Change is the only constant in life. I get
annoyed with the “grammar police” at times. It seems to me that they are
claiming a standard when we don’t agree on the standard. It seems that we seize
on grammatical niceties, the trivial, and miss the more important aspiration of
clarity and elegance in writing. I recall with some chagrin that the writing
instructors of our daughter never gave them a template or suggestions about
good writing, only a red pen for minor trespasses of form. It may be a way of
trying to claim some authority, an air of knowing something that the common
herd does not. I think that some of the concern with grammar bears class
prejudice, even an attempt to claim superiority, based on the knowledge of
grammar itself. It can be an attempt to create a barrier between the accepted
and the proper v. the improper and the unacceptable.
In seminary, I do recall that every instance of
folks struggling with Greek and Hebrew was due to not knowing English grammar.
Both of our daughters learned more grammar in Spanish than they did in their
schooling in English class. My own distaste for mixing up who and whom derives
more from people mistaking whom for when people say “between you and I” is in
part grammatical but more that it is a mistaken attempt to sound more formal.
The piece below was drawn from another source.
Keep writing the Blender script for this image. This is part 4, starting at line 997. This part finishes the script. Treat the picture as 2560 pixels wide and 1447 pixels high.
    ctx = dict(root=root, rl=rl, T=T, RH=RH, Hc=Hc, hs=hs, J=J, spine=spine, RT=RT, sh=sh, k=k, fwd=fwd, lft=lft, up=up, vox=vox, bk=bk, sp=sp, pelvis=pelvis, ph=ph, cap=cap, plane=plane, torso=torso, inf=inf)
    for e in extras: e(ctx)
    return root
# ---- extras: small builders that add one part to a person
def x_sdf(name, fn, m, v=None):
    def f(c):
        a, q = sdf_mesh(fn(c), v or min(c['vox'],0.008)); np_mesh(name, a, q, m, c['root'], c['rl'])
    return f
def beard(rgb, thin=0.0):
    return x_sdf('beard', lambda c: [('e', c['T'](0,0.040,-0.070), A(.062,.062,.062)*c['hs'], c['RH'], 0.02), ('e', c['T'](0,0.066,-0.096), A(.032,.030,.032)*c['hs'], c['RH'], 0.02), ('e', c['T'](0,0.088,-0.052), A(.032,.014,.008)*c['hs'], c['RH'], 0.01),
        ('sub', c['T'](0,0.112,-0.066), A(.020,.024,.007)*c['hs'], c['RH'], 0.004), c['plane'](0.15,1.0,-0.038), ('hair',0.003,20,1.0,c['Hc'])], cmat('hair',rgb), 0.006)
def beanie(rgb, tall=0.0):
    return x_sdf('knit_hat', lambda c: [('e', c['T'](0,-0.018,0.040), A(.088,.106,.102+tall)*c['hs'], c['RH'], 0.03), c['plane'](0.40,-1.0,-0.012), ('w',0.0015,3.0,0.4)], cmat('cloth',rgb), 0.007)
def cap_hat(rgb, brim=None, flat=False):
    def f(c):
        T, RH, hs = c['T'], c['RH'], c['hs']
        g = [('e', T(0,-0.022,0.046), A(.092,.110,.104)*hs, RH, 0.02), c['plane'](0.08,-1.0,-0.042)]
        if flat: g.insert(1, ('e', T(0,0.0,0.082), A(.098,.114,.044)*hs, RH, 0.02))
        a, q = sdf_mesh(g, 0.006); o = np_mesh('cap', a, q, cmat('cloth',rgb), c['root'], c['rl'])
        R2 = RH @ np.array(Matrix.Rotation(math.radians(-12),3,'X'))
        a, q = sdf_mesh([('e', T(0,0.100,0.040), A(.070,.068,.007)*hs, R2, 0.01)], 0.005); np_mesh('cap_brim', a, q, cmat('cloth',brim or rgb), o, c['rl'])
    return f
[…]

I wonder more about folks who try to freeze words and their meanings.
Again, I fall into this at times. I do not like that the word, disinterested
(impartial) has turned into uninterested. In his new book on changes in church
history, Garry Wills reminds us that for some time Latin were considered not
only the language of the Roman Catholic Church but all scholarship. Its grammar
was considered the ultimate template. I suppose English, with its much less
careful taxonomy of words was automatically suspect. I was amused to see a
self-important scholar bragging that he knew that peruse meant to carefully
examine a document. When he was reminded that dictionaries also permit its more
common usage to scan something, he then declared that one and only one
dictionary was honored by him. I was amused as the same author constantly
disparages traditional church worship in favor of anything and everything
considered new.
The older established denominations are
struggling mightily with change. Seeing memberships tumble, perhaps we should
grab at the hem of the garments of the new and seemingly popular. Perhaps the
tide of change has turned against the older churches. I sense that we support
change when we agree with it, and we oppose it when it violates our
preferences. Complaints about hymns are almost always phrased as old hymns, but
folks usually mean ones that they recall from childhood. (I have heard people
complain about a “new” hymn that is 500 years old, but call How Great Thou Art
an ancient song.(The version most people treasure dates from 1949).Change is
with us always, whether in language or in church traditions. We hold it in
tension with tradition itself, I suppose, at our healthiest. Otherwise, if we
try to freeze time, we seem like King Canute trying to command the waves to
stop. We do well to question change, question it, not the naive assumption that
change for its own sake is always better. To try to freeze a language, to try
to imprison church liturgy into the mirage of a missed past is to ignore the
flow of life itself. Swept up in a tidal wave of change, we focus on the
insignificant, since that we can grasp.